▶ What is being asked:
Output all the data exactly. Pictures do not belong in the copy.

▶ Collected data:
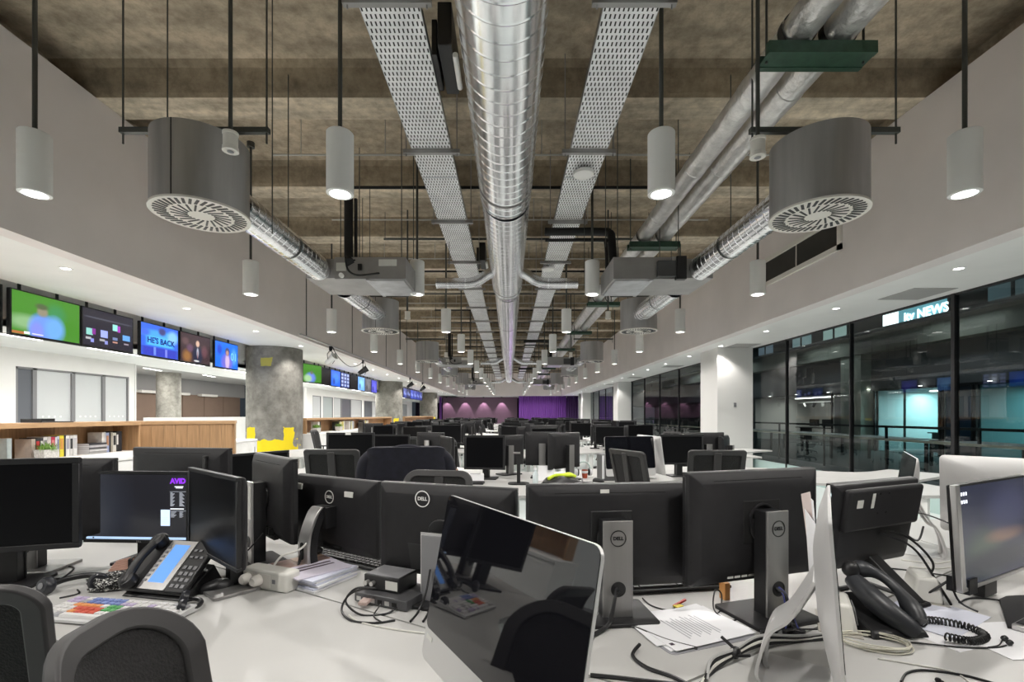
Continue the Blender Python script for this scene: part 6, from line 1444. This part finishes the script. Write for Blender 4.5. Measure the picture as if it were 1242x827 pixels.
# ------------------------------------------------------------------ far end
dr = thing('purple_curtain', 'purple pleated curtain closing the right part of the far wall', 'curtain', (2.7, 40.6, 0))
mb = MB(); vv = []; N = 130
for i in range(N): x_ = -1.9+4.1*i/(N-1); vv += [(x_, .06*sin(i*1.05), 0), (x_, .06*sin(i*1.05), 3.0)]
mb.add(vv, [(2*i, 2*i+2, 2*i+3, 2*i+1) for i in range(N-1)]).build('drape', mat('purple cloth', (.17, .05, .30), .8), dr, smooth=80)
dr2 = thing('purple_curtain', 'darker purple curtain strip right of the wide one', 'curtain', (5.5, 40.6, 0))
mb = MB(); vv = []; N = 30
for i in range(N): x_ = -.55+1.0*i/(N-1); vv += [(x_, .06*sin(i*1.05), 0), (x_, .06*sin(i*1.05), 3.0)]
mb.add(vv, [(2*i, 2*i+2, 2*i+3, 2*i+1) for i in range(N-1)]).build('drape', mat('dark purple cloth', (.05, .015, .09), .8), dr2, smooth=80)
sw = thing('set_backdrop', 'dark plum studio backdrop with four pools of light at the far end', 'backdrop', (-2.1, 43.0, 0))
MB().bb(-4.0, 2.8, 0, .05, 0, 2.99).build('board', mat('plum board', (.20, .12, .17), .7), sw, smooth=0)
MB().bb(-4.2, -4.0, -.8, -.75, 0, 2.99).build('side_flat', mat('purple cloth', (.17, .05, .30), .8), sw, smooth=0)
for i, x_ in enumerate((-3.6, -1.95, -.25, 1.4)):
    o_ = thing('backdrop_light', 'small spotlight on the far plum backdrop, %s from the left' % ORD[i], 'spotlight', (-2.1+x_, 42.5, 2.9)); MB().lathe([(0, 0), (.05, 0), (.06, .1), (0, .1)], 12).build('can', black, o_)
    l_ = spot(o_, (0, 0, -.02), 60, 62, .3, .03, (1, .75, .9)); l_.rotation_euler = (R(22), 0, 0)
for i, x_ in enumerate((1.4, 2.8, 4.2)): strip_light(dr, (x_-2.7, -.5, .7), 1.2, .2, 5, (.75, .45, 1), (R(-100), 0, 0))

# prototypes that were only copied from are taken away again
def drop(o):
    for ch in list(o.children): drop(ch)
    bpy.data.objects.remove(o)
for o in MP+[CH, CHS]: drop(o)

▶ Result:
Continue the Blender Python script for this scene: part 6, from line 1444. This part finishes the script. Write for Blender 4.5. Measure the picture as if it were 1242x827 pixels.
# ------------------------------------------------------------------ far end
dr = thing('purple_curtain', 'purple pleated curtain closing the right part of the far wall', 'curtain', (2.7, 40.6, 0))
mb = MB(); vv = []; N = 130
for i in range(N): x_ = -1.9+4.1*i/(N-1); vv += [(x_, .06*sin(i*1.05), 0), (x_, .06*sin(i*1.05), 3.0)]
mb.add(vv, [(2*i, 2*i+2, 2*i+3, 2*i+1) for i in range(N-1)]).build('drape', mat('purple cloth', (.17, .05, .30), .8), dr, smooth=80)
dr2 = thing('purple_curtain', 'darker purple curtain strip right of the wide one', 'curtain', (5.5, 40.6, 0))
mb = MB(); vv = []; N = 30
for i in range(N): x_ = -.55+1.0*i/(N-1); vv += [(x_, .06*sin(i*1.05), 0), (x_, .06*sin(i*1.05), 3.0)]
mb.add(vv, [(2*i, 2*i+2, 2*i+3, 2*i+1) for i in range(N-1)]).build('drape', mat('dark purple cloth', (.05, .015, .09), .8), dr2, smooth=80)
sw = thing('set_backdrop', 'dark plum studio backdrop with four pools of light at the far end', 'backdrop', (-2.1, 43.0, 0))
MB().bb(-4.0, 2.8, 0, .05, 0, 2.99).build('board', mat('plum board', (.20, .12, .17), .7), sw, smooth=0)
MB().bb(-4.2, -4.0, -.8, -.75, 0, 2.99).build('side_flat', mat('purple cloth', (.17, .05, .30), .8), sw, smooth=0)
for i, x_ in enumerate((-3.6, -1.95, -.25, 1.4)):
    o_ = thing('backdrop_light', 'small spotlight on the far plum backdrop, %s from the left' % ORD[i], 'spotlight', (-2.1+x_, 42.5, 2.9)); MB().lathe([(0, 0), (.05, 0), (.06, .1), (0, .1)], 12).build('can', black, o_)
    l_ = spot(o_, (0, 0, -.02), 60, 62, .3, .03, (1, .75, .9)); l_.rotation_euler = (R(22), 0, 0)
for i, x_ in enumerate((1.4, 2.8, 4.2)): strip_light(dr, (x_-2.7, -.5, .7), 1.2, .2, 5, (.75, .45, 1), (R(-100), 0, 0))

# prototypes that were only copied from are taken away again
def drop(o):
    for ch in list(o.children): drop(ch)
    bpy.data.objects.remove(o)
for o in MP+[CH, CHS]: drop(o)